Data.
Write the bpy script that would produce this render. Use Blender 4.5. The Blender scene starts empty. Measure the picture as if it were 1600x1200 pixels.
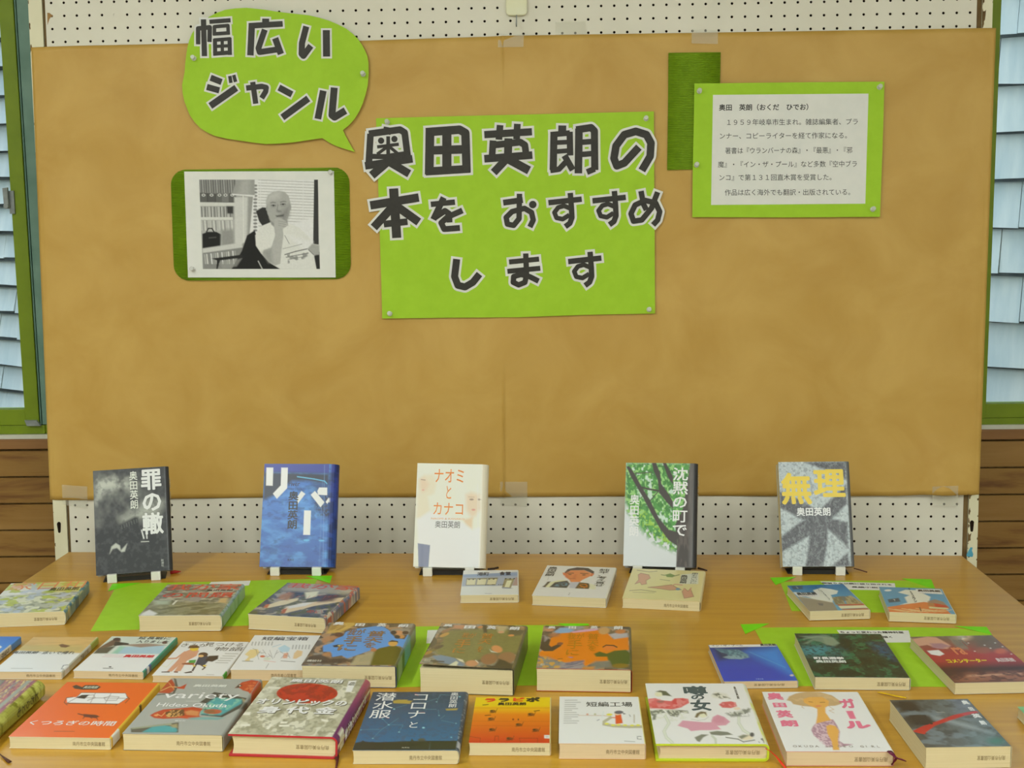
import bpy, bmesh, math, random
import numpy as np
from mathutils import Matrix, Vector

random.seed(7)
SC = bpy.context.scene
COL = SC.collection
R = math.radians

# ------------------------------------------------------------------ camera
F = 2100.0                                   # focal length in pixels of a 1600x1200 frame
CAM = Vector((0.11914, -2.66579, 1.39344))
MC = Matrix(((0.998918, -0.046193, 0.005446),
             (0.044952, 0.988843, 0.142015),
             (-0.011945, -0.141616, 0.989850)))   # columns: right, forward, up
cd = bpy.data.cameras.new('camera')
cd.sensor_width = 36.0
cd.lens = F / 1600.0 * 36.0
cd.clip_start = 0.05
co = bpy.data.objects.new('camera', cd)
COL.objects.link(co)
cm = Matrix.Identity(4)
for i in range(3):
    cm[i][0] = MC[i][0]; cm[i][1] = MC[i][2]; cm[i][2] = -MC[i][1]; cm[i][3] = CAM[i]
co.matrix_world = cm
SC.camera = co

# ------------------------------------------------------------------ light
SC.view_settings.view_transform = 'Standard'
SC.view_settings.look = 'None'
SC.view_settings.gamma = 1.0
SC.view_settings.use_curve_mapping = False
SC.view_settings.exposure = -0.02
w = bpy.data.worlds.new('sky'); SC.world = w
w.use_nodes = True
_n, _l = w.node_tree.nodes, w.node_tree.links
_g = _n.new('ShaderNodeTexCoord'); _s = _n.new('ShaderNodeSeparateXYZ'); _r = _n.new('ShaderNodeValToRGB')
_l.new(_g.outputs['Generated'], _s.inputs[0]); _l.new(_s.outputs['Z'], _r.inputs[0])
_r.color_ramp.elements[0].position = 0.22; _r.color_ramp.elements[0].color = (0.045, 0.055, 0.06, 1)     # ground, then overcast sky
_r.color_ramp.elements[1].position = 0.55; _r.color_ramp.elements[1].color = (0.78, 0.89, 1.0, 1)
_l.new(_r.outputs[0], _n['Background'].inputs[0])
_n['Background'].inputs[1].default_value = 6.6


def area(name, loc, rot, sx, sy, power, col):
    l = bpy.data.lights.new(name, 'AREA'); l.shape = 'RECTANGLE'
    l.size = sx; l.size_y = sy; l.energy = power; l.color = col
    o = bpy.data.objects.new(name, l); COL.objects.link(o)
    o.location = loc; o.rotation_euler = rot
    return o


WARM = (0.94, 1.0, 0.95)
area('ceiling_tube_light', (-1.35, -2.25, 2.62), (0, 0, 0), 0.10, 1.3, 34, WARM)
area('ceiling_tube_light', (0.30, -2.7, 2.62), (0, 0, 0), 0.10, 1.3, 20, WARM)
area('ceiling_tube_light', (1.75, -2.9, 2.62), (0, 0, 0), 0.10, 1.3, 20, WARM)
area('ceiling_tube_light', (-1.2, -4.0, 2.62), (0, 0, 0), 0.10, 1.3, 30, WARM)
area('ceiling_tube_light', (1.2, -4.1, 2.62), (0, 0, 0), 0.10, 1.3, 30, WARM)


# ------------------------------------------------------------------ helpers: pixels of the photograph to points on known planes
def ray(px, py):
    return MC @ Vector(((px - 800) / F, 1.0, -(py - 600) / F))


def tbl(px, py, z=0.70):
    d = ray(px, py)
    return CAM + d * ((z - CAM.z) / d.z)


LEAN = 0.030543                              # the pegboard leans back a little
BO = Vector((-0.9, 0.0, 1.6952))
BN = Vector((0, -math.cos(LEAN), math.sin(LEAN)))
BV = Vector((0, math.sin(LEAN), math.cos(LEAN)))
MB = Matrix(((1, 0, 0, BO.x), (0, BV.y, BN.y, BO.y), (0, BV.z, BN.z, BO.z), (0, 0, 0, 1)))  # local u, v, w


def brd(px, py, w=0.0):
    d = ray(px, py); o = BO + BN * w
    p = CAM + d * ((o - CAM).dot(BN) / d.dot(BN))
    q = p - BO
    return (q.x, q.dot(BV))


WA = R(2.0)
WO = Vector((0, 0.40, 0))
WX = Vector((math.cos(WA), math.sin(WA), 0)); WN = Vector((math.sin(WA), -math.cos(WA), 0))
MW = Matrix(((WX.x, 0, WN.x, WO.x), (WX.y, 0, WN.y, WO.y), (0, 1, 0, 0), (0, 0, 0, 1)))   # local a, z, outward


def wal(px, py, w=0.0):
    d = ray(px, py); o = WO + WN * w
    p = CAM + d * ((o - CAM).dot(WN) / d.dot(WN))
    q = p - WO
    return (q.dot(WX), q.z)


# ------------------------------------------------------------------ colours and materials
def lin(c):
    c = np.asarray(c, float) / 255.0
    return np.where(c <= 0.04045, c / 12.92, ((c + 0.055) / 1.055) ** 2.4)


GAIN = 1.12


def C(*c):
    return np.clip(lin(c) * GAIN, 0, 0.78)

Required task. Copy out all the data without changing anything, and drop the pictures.

Final answer.
Write the bpy script that would produce this render. Use Blender 4.5. The Blender scene starts empty. Measure the picture as if it were 1600x1200 pixels.
import bpy, bmesh, math, random
import numpy as np
from mathutils import Matrix, Vector

random.seed(7)
SC = bpy.context.scene
COL = SC.collection
R = math.radians

# ------------------------------------------------------------------ camera
F = 2100.0                                   # focal length in pixels of a 1600x1200 frame
CAM = Vector((0.11914, -2.66579, 1.39344))
MC = Matrix(((0.998918, -0.046193, 0.005446),
             (0.044952, 0.988843, 0.142015),
             (-0.011945, -0.141616, 0.989850)))   # columns: right, forward, up
cd = bpy.data.cameras.new('camera')
cd.sensor_width = 36.0
cd.lens = F / 1600.0 * 36.0
cd.clip_start = 0.05
co = bpy.data.objects.new('camera', cd)
COL.objects.link(co)
cm = Matrix.Identity(4)
for i in range(3):
    cm[i][0] = MC[i][0]; cm[i][1] = MC[i][2]; cm[i][2] = -MC[i][1]; cm[i][3] = CAM[i]
co.matrix_world = cm
SC.camera = co

# ------------------------------------------------------------------ light
SC.view_settings.view_transform = 'Standard'
SC.view_settings.look = 'None'
SC.view_settings.gamma = 1.0
SC.view_settings.use_curve_mapping = False
SC.view_settings.exposure = -0.02
w = bpy.data.worlds.new('sky'); SC.world = w
w.use_nodes = True
_n, _l = w.node_tree.nodes, w.node_tree.links
_g = _n.new('ShaderNodeTexCoord'); _s = _n.new('ShaderNodeSeparateXYZ'); _r = _n.new('ShaderNodeValToRGB')
_l.new(_g.outputs['Generated'], _s.inputs[0]); _l.new(_s.outputs['Z'], _r.inputs[0])
_r.color_ramp.elements[0].position = 0.22; _r.color_ramp.elements[0].color = (0.045, 0.055, 0.06, 1)     # ground, then overcast sky
_r.color_ramp.elements[1].position = 0.55; _r.color_ramp.elements[1].color = (0.78, 0.89, 1.0, 1)
_l.new(_r.outputs[0], _n['Background'].inputs[0])
_n['Background'].inputs[1].default_value = 6.6


def area(name, loc, rot, sx, sy, power, col):
    l = bpy.data.lights.new(name, 'AREA'); l.shape = 'RECTANGLE'
    l.size = sx; l.size_y = sy; l.energy = power; l.color = col
    o = bpy.data.objects.new(name, l); COL.objects.link(o)
    o.location = loc; o.rotation_euler = rot
    return o


WARM = (0.94, 1.0, 0.95)
area('ceiling_tube_light', (-1.35, -2.25, 2.62), (0, 0, 0), 0.10, 1.3, 34, WARM)
area('ceiling_tube_light', (0.30, -2.7, 2.62), (0, 0, 0), 0.10, 1.3, 20, WARM)
area('ceiling_tube_light', (1.75, -2.9, 2.62), (0, 0, 0), 0.10, 1.3, 20, WARM)
area('ceiling_tube_light', (-1.2, -4.0, 2.62), (0, 0, 0), 0.10, 1.3, 30, WARM)
area('ceiling_tube_light', (1.2, -4.1, 2.62), (0, 0, 0), 0.10, 1.3, 30, WARM)


# ------------------------------------------------------------------ helpers: pixels of the photograph to points on known planes
def ray(px, py):
    return MC @ Vector(((px - 800) / F, 1.0, -(py - 600) / F))


def tbl(px, py, z=0.70):
    d = ray(px, py)
    return CAM + d * ((z - CAM.z) / d.z)


LEAN = 0.030543                              # the pegboard leans back a little
BO = Vector((-0.9, 0.0, 1.6952))
BN = Vector((0, -math.cos(LEAN), math.sin(LEAN)))
BV = Vector((0, math.sin(LEAN), math.cos(LEAN)))
MB = Matrix(((1, 0, 0, BO.x), (0, BV.y, BN.y, BO.y), (0, BV.z, BN.z, BO.z), (0, 0, 0, 1)))  # local u, v, w


def brd(px, py, w=0.0):
    d = ray(px, py); o = BO + BN * w
    p = CAM + d * ((o - CAM).dot(BN) / d.dot(BN))
    q = p - BO
    return (q.x, q.dot(BV))


WA = R(2.0)
WO = Vector((0, 0.40, 0))
WX = Vector((math.cos(WA), math.sin(WA), 0)); WN = Vector((math.sin(WA), -math.cos(WA), 0))
MW = Matrix(((WX.x, 0, WN.x, WO.x), (WX.y, 0, WN.y, WO.y), (0, 1, 0, 0), (0, 0, 0, 1)))   # local a, z, outward


def wal(px, py, w=0.0):
    d = ray(px, py); o = WO + WN * w
    p = CAM + d * ((o - CAM).dot(WN) / d.dot(WN))
    q = p - WO
    return (q.dot(WX), q.z)


# ------------------------------------------------------------------ colours and materials
def lin(c):
    c = np.asarray(c, float) / 255.0
    return np.where(c <= 0.04045, c / 12.92, ((c + 0.055) / 1.055) ** 2.4)


GAIN = 1.12


def C(*c):
    return np.clip(lin(c) * GAIN, 0, 0.78)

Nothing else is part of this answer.